CHALLENGE.
Output only the lines running from the line bearing "Write the bpy" through the line bearing "SC = bpy.context.scene; COL = SC.collection", character for character.

INPUT RECORDS.
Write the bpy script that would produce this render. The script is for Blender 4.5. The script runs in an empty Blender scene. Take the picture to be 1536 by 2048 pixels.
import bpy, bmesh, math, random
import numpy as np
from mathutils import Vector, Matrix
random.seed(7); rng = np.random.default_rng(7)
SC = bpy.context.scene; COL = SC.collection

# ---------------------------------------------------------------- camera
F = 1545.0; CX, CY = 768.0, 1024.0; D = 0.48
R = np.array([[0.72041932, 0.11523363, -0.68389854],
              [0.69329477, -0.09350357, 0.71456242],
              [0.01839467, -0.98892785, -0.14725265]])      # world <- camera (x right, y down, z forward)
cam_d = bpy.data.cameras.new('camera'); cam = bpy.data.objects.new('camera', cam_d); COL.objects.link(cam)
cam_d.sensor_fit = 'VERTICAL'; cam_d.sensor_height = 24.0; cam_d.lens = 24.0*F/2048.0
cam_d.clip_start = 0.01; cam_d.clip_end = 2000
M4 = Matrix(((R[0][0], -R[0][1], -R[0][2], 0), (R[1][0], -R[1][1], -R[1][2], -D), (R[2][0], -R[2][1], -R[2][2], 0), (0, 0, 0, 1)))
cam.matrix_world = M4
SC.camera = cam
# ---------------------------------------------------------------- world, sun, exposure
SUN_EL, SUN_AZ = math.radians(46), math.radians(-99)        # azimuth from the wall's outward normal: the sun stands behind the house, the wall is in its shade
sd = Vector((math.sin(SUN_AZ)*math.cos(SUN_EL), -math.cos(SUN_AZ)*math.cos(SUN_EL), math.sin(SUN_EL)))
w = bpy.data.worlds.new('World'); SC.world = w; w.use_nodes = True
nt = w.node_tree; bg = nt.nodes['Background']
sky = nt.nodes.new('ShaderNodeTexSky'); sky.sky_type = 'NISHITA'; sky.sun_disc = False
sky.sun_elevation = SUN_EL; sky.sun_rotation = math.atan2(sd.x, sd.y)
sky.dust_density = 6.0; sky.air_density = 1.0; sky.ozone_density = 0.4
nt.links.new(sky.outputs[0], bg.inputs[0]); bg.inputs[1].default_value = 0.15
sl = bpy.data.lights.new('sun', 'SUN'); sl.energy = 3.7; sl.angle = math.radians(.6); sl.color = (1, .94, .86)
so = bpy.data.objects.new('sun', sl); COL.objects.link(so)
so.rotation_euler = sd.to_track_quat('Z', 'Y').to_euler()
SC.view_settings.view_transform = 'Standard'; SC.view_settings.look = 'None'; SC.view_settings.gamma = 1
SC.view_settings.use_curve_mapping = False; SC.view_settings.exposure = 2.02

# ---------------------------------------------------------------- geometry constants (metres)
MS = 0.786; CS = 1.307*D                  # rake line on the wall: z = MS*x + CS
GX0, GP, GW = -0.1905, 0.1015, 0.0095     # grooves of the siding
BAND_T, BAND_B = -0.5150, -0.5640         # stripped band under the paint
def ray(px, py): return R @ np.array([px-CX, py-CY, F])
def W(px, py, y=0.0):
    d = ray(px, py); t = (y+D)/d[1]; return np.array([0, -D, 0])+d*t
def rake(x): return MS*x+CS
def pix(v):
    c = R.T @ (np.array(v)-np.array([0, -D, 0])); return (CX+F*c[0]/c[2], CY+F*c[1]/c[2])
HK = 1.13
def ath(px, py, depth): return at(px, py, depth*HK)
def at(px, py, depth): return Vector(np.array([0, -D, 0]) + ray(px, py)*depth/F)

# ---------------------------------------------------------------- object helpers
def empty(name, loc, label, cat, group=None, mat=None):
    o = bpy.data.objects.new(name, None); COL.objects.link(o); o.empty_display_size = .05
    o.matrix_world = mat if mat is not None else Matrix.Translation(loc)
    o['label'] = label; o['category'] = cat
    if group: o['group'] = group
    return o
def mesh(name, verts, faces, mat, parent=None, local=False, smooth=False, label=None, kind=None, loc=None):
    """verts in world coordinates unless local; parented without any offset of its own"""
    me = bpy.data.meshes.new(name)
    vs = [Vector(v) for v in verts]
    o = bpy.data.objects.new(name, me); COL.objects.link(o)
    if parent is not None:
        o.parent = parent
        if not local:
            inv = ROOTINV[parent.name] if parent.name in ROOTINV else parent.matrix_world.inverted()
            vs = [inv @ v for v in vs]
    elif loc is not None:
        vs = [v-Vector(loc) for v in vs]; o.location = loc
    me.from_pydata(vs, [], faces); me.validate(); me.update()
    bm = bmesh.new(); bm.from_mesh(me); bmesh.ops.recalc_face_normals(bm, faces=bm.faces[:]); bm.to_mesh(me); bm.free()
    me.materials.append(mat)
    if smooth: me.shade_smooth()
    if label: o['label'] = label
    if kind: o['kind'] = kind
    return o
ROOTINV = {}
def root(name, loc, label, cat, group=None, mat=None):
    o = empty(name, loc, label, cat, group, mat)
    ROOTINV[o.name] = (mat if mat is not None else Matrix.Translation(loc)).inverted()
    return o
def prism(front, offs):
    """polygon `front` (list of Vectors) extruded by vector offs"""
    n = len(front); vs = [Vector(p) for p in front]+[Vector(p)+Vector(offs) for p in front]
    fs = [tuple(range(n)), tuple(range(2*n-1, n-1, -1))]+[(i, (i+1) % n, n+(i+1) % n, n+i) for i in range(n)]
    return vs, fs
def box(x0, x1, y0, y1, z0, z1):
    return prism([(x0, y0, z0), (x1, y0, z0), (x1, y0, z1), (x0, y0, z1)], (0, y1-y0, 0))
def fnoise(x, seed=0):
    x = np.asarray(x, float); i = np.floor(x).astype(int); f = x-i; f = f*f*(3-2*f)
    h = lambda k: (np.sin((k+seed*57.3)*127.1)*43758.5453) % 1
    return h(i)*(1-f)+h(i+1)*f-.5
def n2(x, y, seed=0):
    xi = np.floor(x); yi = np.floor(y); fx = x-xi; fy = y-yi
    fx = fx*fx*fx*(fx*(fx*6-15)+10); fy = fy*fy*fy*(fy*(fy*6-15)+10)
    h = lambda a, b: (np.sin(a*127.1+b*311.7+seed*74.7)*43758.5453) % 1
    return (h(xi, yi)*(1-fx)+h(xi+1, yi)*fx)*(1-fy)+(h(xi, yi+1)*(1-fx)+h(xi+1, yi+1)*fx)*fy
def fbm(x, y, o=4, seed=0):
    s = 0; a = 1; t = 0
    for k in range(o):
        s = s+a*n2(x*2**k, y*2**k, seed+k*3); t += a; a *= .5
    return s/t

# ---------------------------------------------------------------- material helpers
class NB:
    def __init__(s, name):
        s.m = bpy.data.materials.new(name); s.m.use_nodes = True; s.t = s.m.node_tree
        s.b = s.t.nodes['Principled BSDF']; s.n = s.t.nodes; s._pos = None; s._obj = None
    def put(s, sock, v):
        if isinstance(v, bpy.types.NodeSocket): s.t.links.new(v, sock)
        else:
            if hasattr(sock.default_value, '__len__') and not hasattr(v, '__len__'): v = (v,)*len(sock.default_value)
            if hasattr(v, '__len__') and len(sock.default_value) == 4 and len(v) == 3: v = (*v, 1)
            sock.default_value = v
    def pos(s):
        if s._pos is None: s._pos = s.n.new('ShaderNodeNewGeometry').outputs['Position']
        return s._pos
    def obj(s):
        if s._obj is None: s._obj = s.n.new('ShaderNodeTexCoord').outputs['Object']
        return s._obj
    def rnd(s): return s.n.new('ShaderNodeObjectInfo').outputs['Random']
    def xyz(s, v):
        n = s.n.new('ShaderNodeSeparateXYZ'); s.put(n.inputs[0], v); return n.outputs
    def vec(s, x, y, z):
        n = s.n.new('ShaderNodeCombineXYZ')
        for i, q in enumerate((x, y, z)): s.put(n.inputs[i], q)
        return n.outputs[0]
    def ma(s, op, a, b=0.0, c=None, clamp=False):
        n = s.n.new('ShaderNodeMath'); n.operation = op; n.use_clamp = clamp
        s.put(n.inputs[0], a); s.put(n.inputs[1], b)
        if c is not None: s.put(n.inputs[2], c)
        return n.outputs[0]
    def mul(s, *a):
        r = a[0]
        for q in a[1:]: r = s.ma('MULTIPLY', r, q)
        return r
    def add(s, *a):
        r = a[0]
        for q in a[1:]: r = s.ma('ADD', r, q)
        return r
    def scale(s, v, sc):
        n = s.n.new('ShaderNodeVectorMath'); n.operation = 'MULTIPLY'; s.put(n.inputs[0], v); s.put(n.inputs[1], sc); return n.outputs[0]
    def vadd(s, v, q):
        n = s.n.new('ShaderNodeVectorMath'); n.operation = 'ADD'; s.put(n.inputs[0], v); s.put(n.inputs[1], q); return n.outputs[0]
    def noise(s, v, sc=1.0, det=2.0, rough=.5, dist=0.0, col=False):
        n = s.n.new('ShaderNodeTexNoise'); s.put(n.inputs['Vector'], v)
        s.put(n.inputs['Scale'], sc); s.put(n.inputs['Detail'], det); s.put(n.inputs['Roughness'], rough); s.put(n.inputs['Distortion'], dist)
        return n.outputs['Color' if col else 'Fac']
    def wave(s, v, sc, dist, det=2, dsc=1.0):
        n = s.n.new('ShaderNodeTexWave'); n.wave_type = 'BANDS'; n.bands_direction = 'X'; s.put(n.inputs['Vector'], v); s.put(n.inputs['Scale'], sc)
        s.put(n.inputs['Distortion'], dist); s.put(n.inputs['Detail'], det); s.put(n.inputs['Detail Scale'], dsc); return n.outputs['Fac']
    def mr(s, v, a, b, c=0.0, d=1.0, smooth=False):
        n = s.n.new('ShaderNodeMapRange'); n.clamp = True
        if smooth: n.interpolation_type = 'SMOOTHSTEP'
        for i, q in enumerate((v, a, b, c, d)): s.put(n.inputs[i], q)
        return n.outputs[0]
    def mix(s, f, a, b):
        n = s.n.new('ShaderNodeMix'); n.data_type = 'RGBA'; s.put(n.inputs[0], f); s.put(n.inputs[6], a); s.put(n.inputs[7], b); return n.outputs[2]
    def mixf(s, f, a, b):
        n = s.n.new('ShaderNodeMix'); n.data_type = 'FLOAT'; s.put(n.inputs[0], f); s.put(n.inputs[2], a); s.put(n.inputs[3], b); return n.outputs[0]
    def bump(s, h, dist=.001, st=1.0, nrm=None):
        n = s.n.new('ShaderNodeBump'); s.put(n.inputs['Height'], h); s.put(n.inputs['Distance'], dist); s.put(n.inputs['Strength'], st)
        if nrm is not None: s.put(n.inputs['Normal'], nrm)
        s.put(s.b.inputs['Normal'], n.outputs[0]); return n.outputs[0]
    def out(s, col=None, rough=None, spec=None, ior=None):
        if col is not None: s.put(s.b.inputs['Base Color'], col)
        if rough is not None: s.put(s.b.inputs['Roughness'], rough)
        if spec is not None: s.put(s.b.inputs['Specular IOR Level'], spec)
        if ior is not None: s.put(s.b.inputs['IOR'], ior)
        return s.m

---

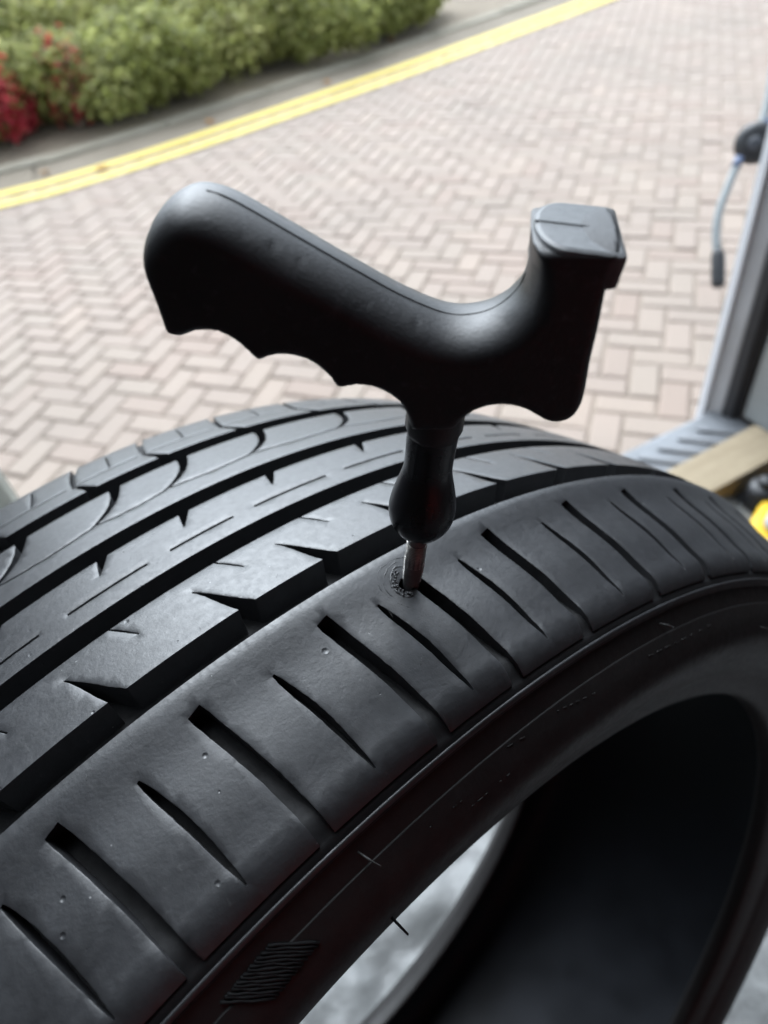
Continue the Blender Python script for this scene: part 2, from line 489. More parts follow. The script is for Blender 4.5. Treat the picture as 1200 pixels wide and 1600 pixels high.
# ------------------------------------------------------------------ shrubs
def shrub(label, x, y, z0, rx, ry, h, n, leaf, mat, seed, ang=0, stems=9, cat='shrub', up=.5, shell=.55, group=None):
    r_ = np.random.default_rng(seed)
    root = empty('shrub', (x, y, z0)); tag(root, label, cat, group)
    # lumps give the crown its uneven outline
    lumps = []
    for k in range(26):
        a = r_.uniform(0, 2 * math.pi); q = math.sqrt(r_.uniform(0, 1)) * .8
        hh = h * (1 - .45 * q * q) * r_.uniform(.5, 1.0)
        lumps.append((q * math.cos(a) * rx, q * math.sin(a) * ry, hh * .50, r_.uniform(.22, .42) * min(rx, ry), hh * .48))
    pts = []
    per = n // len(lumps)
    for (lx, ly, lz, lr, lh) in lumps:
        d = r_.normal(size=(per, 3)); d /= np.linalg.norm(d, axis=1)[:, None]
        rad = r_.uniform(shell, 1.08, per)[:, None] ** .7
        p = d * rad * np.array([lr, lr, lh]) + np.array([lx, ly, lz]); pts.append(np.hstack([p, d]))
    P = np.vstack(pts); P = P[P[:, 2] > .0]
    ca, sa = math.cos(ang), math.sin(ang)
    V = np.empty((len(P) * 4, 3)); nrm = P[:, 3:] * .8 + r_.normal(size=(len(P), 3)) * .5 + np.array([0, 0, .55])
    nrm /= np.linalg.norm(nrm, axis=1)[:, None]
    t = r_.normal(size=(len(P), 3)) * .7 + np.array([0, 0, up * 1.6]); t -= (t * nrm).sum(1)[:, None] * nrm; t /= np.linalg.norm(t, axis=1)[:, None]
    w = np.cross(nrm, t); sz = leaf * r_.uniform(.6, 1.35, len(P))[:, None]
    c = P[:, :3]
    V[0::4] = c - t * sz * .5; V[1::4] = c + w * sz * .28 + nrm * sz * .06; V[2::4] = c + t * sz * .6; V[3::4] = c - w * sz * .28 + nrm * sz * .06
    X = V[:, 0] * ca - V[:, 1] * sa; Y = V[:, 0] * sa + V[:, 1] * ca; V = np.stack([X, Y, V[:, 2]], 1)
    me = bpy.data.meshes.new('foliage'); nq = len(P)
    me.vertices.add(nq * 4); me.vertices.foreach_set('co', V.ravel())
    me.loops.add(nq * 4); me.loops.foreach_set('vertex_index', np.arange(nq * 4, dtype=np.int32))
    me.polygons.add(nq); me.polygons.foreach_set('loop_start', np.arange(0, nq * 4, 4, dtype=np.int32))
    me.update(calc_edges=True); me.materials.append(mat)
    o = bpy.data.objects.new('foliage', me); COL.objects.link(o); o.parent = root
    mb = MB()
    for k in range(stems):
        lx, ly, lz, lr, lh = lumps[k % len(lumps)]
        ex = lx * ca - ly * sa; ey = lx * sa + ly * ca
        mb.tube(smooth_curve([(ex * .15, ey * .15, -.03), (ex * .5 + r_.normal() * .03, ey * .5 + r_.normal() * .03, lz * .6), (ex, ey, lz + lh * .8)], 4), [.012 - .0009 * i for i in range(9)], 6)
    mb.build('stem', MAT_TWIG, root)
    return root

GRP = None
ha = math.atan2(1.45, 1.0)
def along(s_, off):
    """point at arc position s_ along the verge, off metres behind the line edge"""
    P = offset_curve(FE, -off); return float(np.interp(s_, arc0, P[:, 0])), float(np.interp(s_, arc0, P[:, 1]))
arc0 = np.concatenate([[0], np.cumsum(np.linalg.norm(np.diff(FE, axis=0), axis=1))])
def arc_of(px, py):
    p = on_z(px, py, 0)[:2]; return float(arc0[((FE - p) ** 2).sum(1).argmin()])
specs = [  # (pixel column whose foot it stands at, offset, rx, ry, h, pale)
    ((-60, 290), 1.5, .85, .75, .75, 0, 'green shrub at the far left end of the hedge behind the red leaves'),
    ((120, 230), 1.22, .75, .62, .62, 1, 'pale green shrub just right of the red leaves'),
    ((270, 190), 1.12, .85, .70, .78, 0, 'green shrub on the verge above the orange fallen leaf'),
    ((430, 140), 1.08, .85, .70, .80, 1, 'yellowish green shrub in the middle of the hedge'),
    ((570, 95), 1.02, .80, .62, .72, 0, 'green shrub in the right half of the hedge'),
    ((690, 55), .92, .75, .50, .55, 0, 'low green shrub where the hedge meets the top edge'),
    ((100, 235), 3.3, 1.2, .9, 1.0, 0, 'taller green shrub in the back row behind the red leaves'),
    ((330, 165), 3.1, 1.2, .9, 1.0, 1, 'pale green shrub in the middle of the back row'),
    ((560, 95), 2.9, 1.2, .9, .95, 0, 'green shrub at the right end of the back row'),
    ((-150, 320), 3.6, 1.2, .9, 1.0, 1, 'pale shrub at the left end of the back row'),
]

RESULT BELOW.
Write the bpy script that would produce this render. The script is for Blender 4.5. The script runs in an empty Blender scene. Take the picture to be 1536 by 2048 pixels.
import bpy, bmesh, math, random
import numpy as np
from mathutils import Vector, Matrix
random.seed(7); rng = np.random.default_rng(7)
SC = bpy.context.scene; COL = SC.collection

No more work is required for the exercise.